Teresa Garbulinska and Dr. Ronald Saykaly in their Lexington home with the score to Daniel Thomas Davis's "Book of Songs and Visions - Orchestral Version," the first composition for the Lexington Philharmonic funded by the Saykaly Garbulinska composer-in-residence program. © Herald-Leader staff photo by Rich Copley.
Ronald Saykaly didn’t know exactly what he was paying for.
The Lexington physician and his wife, former concert pianist Teresa Garbulinska, attended the inaugural Chamber Music Festival of Lexington in 2007 at the invitation of some friends.
At the first event, they met festival president Charles H. Stone. Saykaly says, “I was so impressed with what they did, the tremendous volunteerism and high quality of the performance, I told Charlie, ‘Look, if you ever need help, I’d be happy to help you with something.’”
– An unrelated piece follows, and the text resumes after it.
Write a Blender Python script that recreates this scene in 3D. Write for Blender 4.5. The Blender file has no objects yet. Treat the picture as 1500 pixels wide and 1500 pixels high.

Less than a year later, Stone came calling. He had met a young composer, Daniel Thomas Davis, and wanted to commission him to write a new work to be premiered at the second edition of the festival. Saykaly thought it sounded like a great idea. He had no idea what Davis would write and whether it would have a life beyond the festival, but he bought in.
“It turned out to be rather successful,” Saykaly says.
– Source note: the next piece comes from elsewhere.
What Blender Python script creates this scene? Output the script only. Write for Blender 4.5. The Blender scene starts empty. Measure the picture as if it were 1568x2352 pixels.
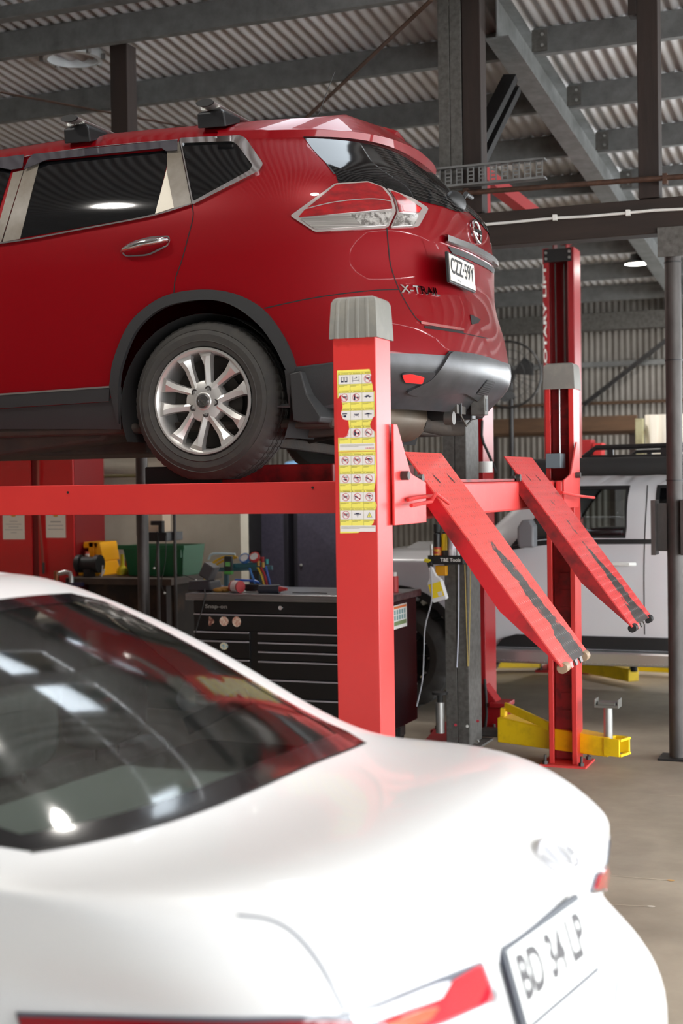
import bpy, math, random
import numpy as np
from mathutils import Vector, Matrix
from mathutils.geometry import delaunay_2d_cdt
random.seed(7)
COL = bpy.context.scene.collection
# ------------------------------------------------------------------ camera
F = 3267.0
CAM = Vector((0, 0, 1.65))
YAW, PITCH, ROLL = math.radians(21.5), math.atan(68 / F), 0.0145
f0 = Vector((-math.sin(YAW), math.cos(YAW), 0)); r0 = Vector((math.cos(YAW), math.sin(YAW), 0)); u0 = Vector((0, 0, 1))
FW = (f0 * math.cos(PITCH) - u0 * math.sin(PITCH)).normalized()
uu = u0 * math.cos(PITCH) + f0 * math.sin(PITCH)
UP = uu * math.cos(ROLL) + r0 * math.sin(ROLL)
RT = r0 * math.cos(ROLL) - uu * math.sin(ROLL)

def ray(px, py):
    return FW + RT * ((px - 784) / F) + UP * ((1176 - py) / F)

def P(px, py, X=None, Y=None, Z=None, D=None):
    """the point of the place seen at a photo pixel, on a plane of known X, Y, height or at a distance"""
    d = ray(px, py)
    if Y is not None: t = (Y - CAM.y) / d.y
    elif X is not None: t = (X - CAM.x) / d.x
    elif Z is not None: t = (Z - CAM.z) / d.z
    else: t = D
    return CAM + d * t

def proj(p):
    q = Vector(p) - CAM
    w = q.dot(FW)
    return 784 + F * q.dot(RT) / w, 1176 - F * q.dot(UP) / w

def make_camera():
    cd = bpy.data.cameras.new('camera'); co = bpy.data.objects.new('camera', cd); COL.objects.link(co)
    m = Matrix.Identity(4)
    for i in range(3):
        m[i][0] = RT[i]; m[i][1] = UP[i]; m[i][2] = -FW[i]; m[i][3] = CAM[i]
    co.matrix_world = m
    cd.sensor_fit = 'VERTICAL'; cd.sensor_height = 36.0; cd.sensor_width = 24.0
    cd.lens = F / 2352 * 36.0
    cd.clip_start = 0.05; cd.clip_end = 200
    cd.dof.use_dof = True; cd.dof.focus_distance = 6.3; cd.dof.aperture_fstop = 2.6
    cd.dof.aperture_blades = 9
    bpy.context.scene.camera = co
make_camera()

# ------------------------------------------------------------------ materials
def lin(c):
    return tuple(((v / 255) / 12.92 if v / 255 <= 0.04045 else ((v / 255 + 0.055) / 1.055) ** 2.4) for v in c)

MATS = {}
def mat(name, rgb=(128, 128, 128), rough=0.5, metal=0.0, coat=0.0, second=None, scale=6.0, amt=0.5, sharp=0.35,
        bump=0.0, bscale=40.0, emit=None, alpha=None, spec=0.5, stretch=(1, 1, 1), detail=6.0, crough=0.05):
    if name in MATS: return MATS[name]
    m = bpy.data.materials.new(name); m.use_nodes = True
    nt = m.node_tree; b = nt.nodes['Principled BSDF']
    b.inputs['Base Color'].default_value = (*lin(rgb), 1)
    b.inputs['Roughness'].default_value = rough; b.inputs['Metallic'].default_value = metal
    b.inputs['Specular IOR Level'].default_value = spec
    if coat: b.inputs['Coat Weight'].default_value = coat; b.inputs['Coat Roughness'].default_value = crough
    if second is not None or bump:
        tc = nt.nodes.new('ShaderNodeTexCoord'); mp = nt.nodes.new('ShaderNodeMapping')
        mp.inputs['Scale'].default_value = stretch
        nt.links.new(tc.outputs['Object'], mp.inputs['Vector'])
    if second is not None:
        n = nt.nodes.new('ShaderNodeTexNoise'); n.inputs['Scale'].default_value = scale; n.inputs['Detail'].default_value = detail
        n.inputs['Roughness'].default_value = 0.62
        nt.links.new(mp.outputs['Vector'], n.inputs['Vector'])
        cr = nt.nodes.new('ShaderNodeMapRange')
        cr.inputs['From Min'].default_value = 1 - amt - sharp / 2; cr.inputs['From Max'].default_value = 1 - amt + sharp / 2
        nt.links.new(n.outputs['Fac'], cr.inputs['Value'])
        mx = nt.nodes.new('ShaderNodeMix'); mx.data_type = 'RGBA'
        mx.inputs[6].default_value = (*lin(rgb), 1); mx.inputs[7].default_value = (*lin(second), 1)
        nt.links.new(cr.outputs['Result'], mx.inputs[0]); nt.links.new(mx.outputs[2], b.inputs['Base Color'])
    if bump:
        n2 = nt.nodes.new('ShaderNodeTexNoise'); n2.inputs['Scale'].default_value = bscale; n2.inputs['Detail'].default_value = 4
        nt.links.new(mp.outputs['Vector'], n2.inputs['Vector'])
        bp = nt.nodes.new('ShaderNodeBump'); bp.inputs['Strength'].default_value = bump; bp.inputs['Distance'].default_value = 0.01
        nt.links.new(n2.outputs['Fac'], bp.inputs['Height']); nt.links.new(bp.outputs['Normal'], b.inputs['Normal'])
    if emit:
        b.inputs['Emission Color'].default_value = (*lin(emit[0]), 1); b.inputs['Emission Strength'].default_value = emit[1]
    MATS[name] = m
    return m

def glass_mat(name, tint, reflect=0.06, rough=0.0):
    """thin pane: tinted see-through plus clear-coat reflection"""
    if name in MATS: return MATS[name]
    m = bpy.data.materials.new(name); m.use_nodes = True; nt = m.node_tree
    for n in list(nt.nodes):
        if n.type != 'OUTPUT_MATERIAL': nt.nodes.remove(n)
    out = [n for n in nt.nodes if n.type == 'OUTPUT_MATERIAL'][0]
    tr = nt.nodes.new('ShaderNodeBsdfTransparent'); tr.inputs[0].default_value = (*lin(tint), 1)
    gl = nt.nodes.new('ShaderNodeBsdfGlossy'); gl.inputs['Roughness'].default_value = rough
    fr = nt.nodes.new('ShaderNodeFresnel'); fr.inputs['IOR'].default_value = 1.5
    ad = nt.nodes.new('ShaderNodeMath'); ad.operation = 'MULTIPLY_ADD'; ad.inputs[1].default_value = 1.15; ad.inputs[2].default_value = reflect
    ad.use_clamp = True
    mx = nt.nodes.new('ShaderNodeMixShader')
    nt.links.new(fr.outputs[0], ad.inputs[0]); nt.links.new(ad.outputs[0], mx.inputs[0])
    nt.links.new(tr.outputs[0], mx.inputs[1]); nt.links.new(gl.outputs[0], mx.inputs[2]); nt.links.new(mx.outputs[0], out.inputs[0])
    MATS[name] = m
    return m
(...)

He has supported a commission at the festival each year since then.
Davis’ Book of Songs and Visions ended up being played around the United States and Europe, and it won the 2009 ASCAP Morton Gould Young Composer Award. It came back around to the Bluegrass when Lexington Philharmonic music director Scott Terrell programmed a symphonic version of it for the orchestra’s 2010-11 season.
“I said, ‘Scott, you know, that’s my piece, and if you’re going to bring him here, I’d like to commission it,’” said Saykaly, who had joined the Philharmonic board about that time.
That planted the seeds for the Saykaly Garbulinska composer-in-residence program between the Philharmonic and the Chamber Music Festival, which will bring one composer to both orchestras every other year.
Davis’ Philharmonic commission last February was an informal start to the program. The commissioning of Daniel Kellogg, who wrote a piece called Look Up at the Sky for last summer’s Chamber Music Festival and will have a new work on Friday night’s Philharmonic concert, is the first formal manifestation of the effort.
“We sat down with Ron and said, we have these two entities,” says Terrell, who chooses the composer with Chamber Music Festival director Nathan Cole, a Lexington native and associate concertmaster of the Los Angeles Philharmonic Orchestra. “We have the orchestral entity where I, as a conductor, know there are composers really hungry to have new works commissioned. Then you have an organization that already has several new compositions under its belt. We said, there has to be a way this can work to our mutual strengths.”
It also can put Lexington on the classical-music map.